With regards the food club, she says: “At first It did help, but it wasn’t as much of a necessity as it is now.

“I feel if I went back to not using it and having to go to Sainsbury’s every week for the same amount of stuff, that would have a really big impact on me if I had to do that instead.

“I would need to find another £40 a week, or whatever a food shop would be, and where does that money now come from?

“If I couldn’t use it, or if it wasn’t available to me, I would have to think what do we change to be able to navigate to normal supermarkets.

“The children have music lessons, which very important to me, and something like that would probably have to be knocked on the head. We’ve already had to cut down a lot of their activities.”

She said the visit to the supermarket for the items for her son’s food tech class was ‘a really stark reminder about how useful it is.’

The Bread Butter Thing operates 145 food clubs across the country, including 55 in Greater Manchester, Merseyside and Cheshire which support around 40,000.

They say their aim is to ‘make sure that no matter what our members are going through, they can still put tasty, healthy food on the table.’ It’s free to join, no referral is needed, and most importantly, they say, there is ‘no judgement.’

“I’m a successful, intelligent person in their 40s and I feel a bit disappointed in myself that I’m not able to provide in the way that I would like to for my family” she says.

“I went to a grammar school in Bristol.
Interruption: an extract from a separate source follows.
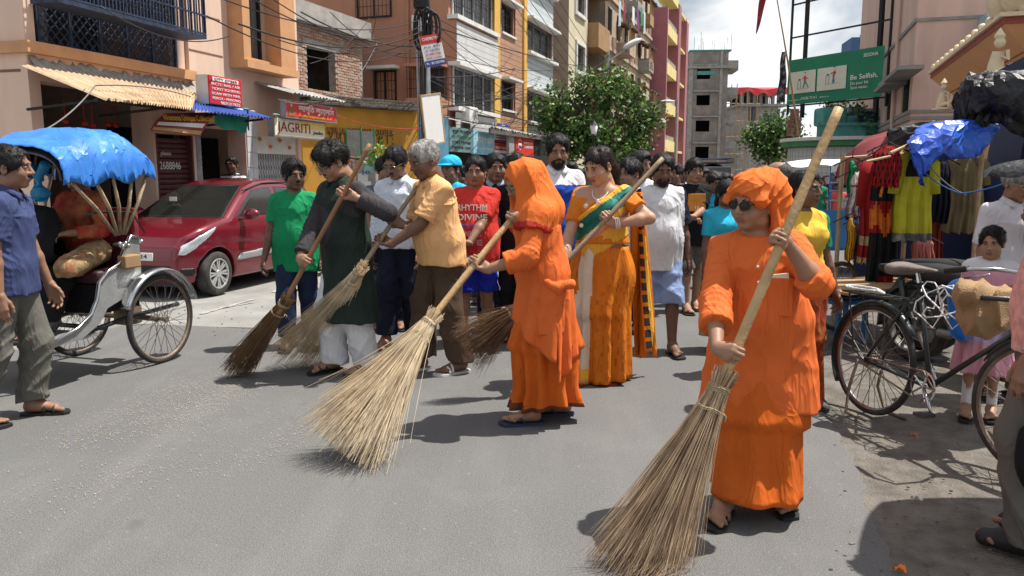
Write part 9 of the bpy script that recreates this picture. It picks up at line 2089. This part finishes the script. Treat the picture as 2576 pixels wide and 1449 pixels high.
garment('yellow_dress','lime yellow dress with black yoke and silver hem on the stall',2252,2344,376,606,7.05,[lime,black_f,silverb],lambda u,v: 1 if v < .30 and .16 < u < .84 else (2 if v > .90 else 0),sleeves=.48,flare=1.15,seed=2)
garment('flame_print_dress','long black dress with flame orange print between the red and yellow dresses',2192,2252,375,712,7.3,[black_f,flame,crimson],lambda u,v: 1 if abs(v-.52+.05*sin(9*u)) < .075 or (abs(u-.3-.1*sin(9*v)) < .06 and v < .35) else (2 if abs(v-.5) < .13 or v > .93 and u > .4 else 0),flare=1.05,seed=3)
garment('crimson_dress','crimson dress with gold hem bands hanging under the red umbrella',2168,2202,400,662,7.6,[crimson,goldb],lambda u,v: 1 if (.73 < v < .83 or v > .93) else 0,seed=4,sleeves=.45)
garment('floral_child_dress','small white floral dress with red hem at the left end of the stall',2131,2174,430,552,7.8,[whitefl,crimson],lambda u,v: 1 if (v > .95 or abs(v-.30) < .02) else 0,flare=1.7,seed=5)
garment('green_scarf','long green scarf hanging above the floral child dress',2134,2150,402,486,7.85,[tealsc],seed=6)
garment('beige_dress','long beige pleated dress in the shade of the stall',2380,2470,385,585,7.7,[beige_f],flare=1.2,seed=7,sleeves=.4)
garment('blush_skirt','blush pink skirt hanging below the yellow dress',2296,2346,596,668,7.3,[blush],flare=1.15,seed=8)
garment('sky_blue_kurta','pale blue kurta beside the crimson dress',2160,2184,482,560,7.75,[skyf],seed=9)
garment('orange_print_scarf','mustard printed scarf hanging at the left stall post',2130,2148,545,655,7.7,[fabric('mustard_print',(.55,.30,.03),.2,vs=30,dirt=(.08,.06,.1),damt=.7)],seed=10)
garment('plum_skirt','plum printed skirt low at the left end of the stall',2146,2182,550,652,7.9,[fabric('plum_print',(.12,.03,.06),.3,vs=30,dirt=(.4,.3,.2),damt=.6)],seed=11)
garment('tasselled_blouse','dark red blouse with small tassels beneath the umbrella edge',2200,2262,365,470,7.0,[crimson,black_f],lambda u,v: int(sin(40*u)*sin(20*v) > .4),seed=12)
garment('navy_kurta','navy kurta in the shade between yellow and beige dresses',2345,2385,400,560,7.5,[navy_f],seed=13)
garment('rust_dress','rust red dress behind the yellow dress',2334,2368,470,690,7.9,[fabric('rust_red',(.28,.05,.03),.15)],seed=14)
rl = thing('clothes_rail','bamboo rail on posts carrying the hanging stall clothes','rail',W(2130,435,7.9) - Vec((0,0,W(2130,435,7.9).z)))
e1 = W(2480,372,7.4)-rl.location; e0 = W(2125,398,7.9)-rl.location
mb = MB(); mb.tube([e0,e1],.018,7); mb.build('rail',wood_bamboo,rl)
for p in (e0,e0.lerp(e1,.5),e1): mb = MB(); mb.tube([(p.x,p.y+.05,0),(p.x,p.y+.05,p.z+.05)],.022,7); mb.build('post',wood_bamboo,rl)
mb = MB(); c_ = W(2240,392,7.0)-rl.location; mb.tube([c_+Vec((-.25,-.1,-.05)),c_+Vec((.25,0,.05))],.012,6); mb.tube([c_+Vec((-.1,-.2,.02)),c_+Vec((.2,.1,.1))],.012,6); mb.build('cross_stick',wood_bamboo,rl)
# ropes of the stall
for (x0,y0,Y0,x1,y1,Y1,m_,lb_) in ((2340,420,6.9,2430,490,6.8,cable_g,'pale rope slanting down from the blue tarpaulin'),(2300,410,6.9,2410,485,6.8,mat('blue_rope',(.03,.12,.35),.7),'blue rope under the blue tarpaulin to the beige dress'),(2410,487,6.8,2576,440,6.3,MATS['blue_rope'],'blue rope running to the right edge above the elderly man')):
    o = cable(W(x0,y0,Y0),W(x1,y1,Y1),.03,.006,m_,lb_); o.name = 'rope'
uv = thing('dark_umbrella','edge of a dark umbrella above the elderly man at the right edge','umbrella',W(2640,440,4.75)); mb = umb(.36,.10,8,None,None,0); mb.build('canopy',black_sheet,uv,smooth=30); mb = MB(); mb.tube([(0,0,.15),(0,0,-.75)],.008,6); mb.build('shaft',black_iron,uv)
sb = thing('blue_stool','small blue wooden stool under the hanging clothes','stool',W(2140,435,7.1)-Vec((0,0,CAMZ)),R(20)); mb = MB(); mb.bbox(-.18,.18,-.15,.15,.36,.40,.01); mb.build('seat',cblue,sb)
for (x,y) in ((-.15,-.12),(.15,-.12),(-.15,.12),(.15,.12)): mb = MB(); mb.box(x-.018,x+.018,y-.018,y+.018,0,.36); mb.build('leg',cblue,sb)
# ------------------------------------------------------------------ poster pillar and notice frame before the ochre wall
pp = thing('poster_pillar','low concrete pillar plastered with torn white posters before the ochre wall','pillar',W(925,435,15.2)-Vec((0,0,CAMZ))); zt = W(925,392,15.2).z; mb = MB(); mb.bbox(-.20,.20,-.2,.2,0,zt,.03); mb.build('block',cement,pp); r = random.Random(3)
for i in range(9): mb = MB(); x = r.uniform(-.15,.05); z = zt-.15-.16*i; mb.box(x,x+r.uniform(.10,.2),-.206-.001*i,-.203-.001*i,z,z+r.uniform(.12,.2)); mb.build('poster',(sign_white,sign_lblue,white_paint)[i % 3],pp)
text('24','lettering',ink_blue,pp,.12,MT((-.02,-.222,zt-.32)) @ RX)
nf_ = thing('notice_frame','grey two leaf notice frame on a post in front of the ochre wall','notice board',W(908,360,15.0)); mb = MB(); mb.box(-.26,-.01,0,.02,-.24,.24); mb.box(.01,.24,0,.02,-.26,.22); mb.build('panel',tin_grey,nf_); mb = MB()
for (a,b) in ((-.28,-.255),(-.012,.012),(.24,.262)): mb.box(a,b,-.01,.03,-.28,.28)
mb.tube([(0,.04,-1.9),(0,.04,.3)],.02,6); mb.build('post',green_paint,nf_)
br = thing('leafy_branch','broken branch with fresh green leaves behind the dark broom stick','branch',W(935,400,14.6)); tbx = W(935,400,14.6); mb = MB(); mb.tube([(-.6,.1,.05),(-.2,0,.0),(.1,0,.15)],[.03,.025,.012],6); mb.tube([(-.2,0,0),(.25,0,-.15)],[.02,.008],6); mb.build('stick',bark,br)
rs = np.random.RandomState(3); n = 90; p = rs.normal(size=(n,3))*np.array((.16,.1,.13))+np.array((.06,0,.08)); t = rs.normal(size=(n,3)); t /= np.linalg.norm(t,axis=1)[:,None]; nd = rs.normal(size=(n,3)); nd -= t*(nd*t).sum(1)[:,None]; nd /= np.linalg.norm(nd,axis=1)[:,None]; bq = np.cross(t,nd); Ls = .11; V_ = np.stack([p-t*Ls*.5,p+bq*Ls*.25,p+t*Ls*.6,p-bq*Ls*.25],1).reshape(-1,3); mesh_obj('leaves',V_,np.arange(4*n).reshape(n,4),mat('leaf_fresh',(.12,.28,.04),.5,.2,3,trans=.3),br)
# ------------------------------------------------------------------ litter
r = random.Random(12); mb = MB(); mb.cm = 0; cnt = 0
sm_ = [mat('chaff_pale',(.38,.33,.25),.9,.2,9),mat('chaff_dark',(.25,.21,.15),.9,.2,9)]
tracks = [(130,1140,560,945,.22,1300),(380,1090,640,960,.16,800),(60,1290,420,1160,.2,260),(520,1200,760,1085,.14,220),(200,1230,760,1020,.3,260)]
V_,F_,MI = [],[],[]
for (x0,y0,x1,y1,sg,n) in tracks:
    a,b = G(x0,y0),G(x1,y1); d = (b-a).normalized(); nn = Vec((-d.y,d.x,0))
    for i in range(n):
        p = a.lerp(b,r.random()**.8)+nn*r.gauss(0,sg*.75)+d*r.gauss(0,.15); an_ = r.uniform(0,PI); t = Vec((cos(an_),sin(an_),0))*r.uniform(.0025,.0065); w = Vec((-t.y,t.x,0)).normalized()*r.uniform(.0008,.0016); z = .004+r.random()*.004
        k = len(V_); V_ += [(p.x-t.x-w.x,p.y-t.y-w.y,z),(p.x+t.x-w.x,p.y+t.y-w.y,z+.002),(p.x+t.x+w.x,p.y+t.y+w.y,z+.002),(p.x-t.x+w.x,p.y-t.y+w.y,z)]; F_.append((k,k+1,k+2,k+3)); MI.append(r.random() < .3)
o = mesh_obj('chaff',np.array(V_),np.array(F_),sm_,None,np.array(MI).astype(int)); tag(o,'pale straw chaff scattered in streaks on the road ahead of the brooms','chaff',kind='stuff')
V_,F_ = [],[]
mb = MB()
for i in range(110):
    if r.random() < .3: q = G(r.uniform(440,760),r.uniform(770,850)); 
    else: q = G(r.uniform(2090,2560),r.uniform(1080,1449))
    s_ = r.uniform(.004,.012); mb.cm = int(r.random() < .4); mb.ball((q.x,q.y,.002),(s_,s_*.8,s_*.5),5,3)
o = mb.build('gravel',[mat('grit',(.16,.15,.135),.95,.3,30),cement_dark],None); tag(o,'loose pebbles and grit on the road edges','gravel',kind='stuff')
for (px,py,m_,lb_) in ((2262,1441,ink_orange,'scrap of orange litter at the bottom of the verge'),(2298,1102,blush,'scrap of pink paper in the bicycle shadow'),(2305,1260,white_paint,'white scrap of paper on the shaded verge')):
    q = G(px,py); o = thing('litter',lb_,'litter',(q.x,q.y,.006)); mb = MB(); mb.grid(lambda u,v: Vec(((u-.5)*.045,(v-.5)*.028,.012*sin(5*u+4*v)+.012)),5,4); mb.build('scrap',m_,o)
You know, my dad was a lawyer. It was a very middle class, upbringing. And I just never thought I’d be in a position where I would need this kind of help. However, I know I’m not alone.

“And I think it’s amazing that That Bread and Butter Thing, and I know where are other places around the country, that are doing this kind of thing. For the food waste as well as supermarkets throw out so much food. So if there are places where it can be used, then all the better.”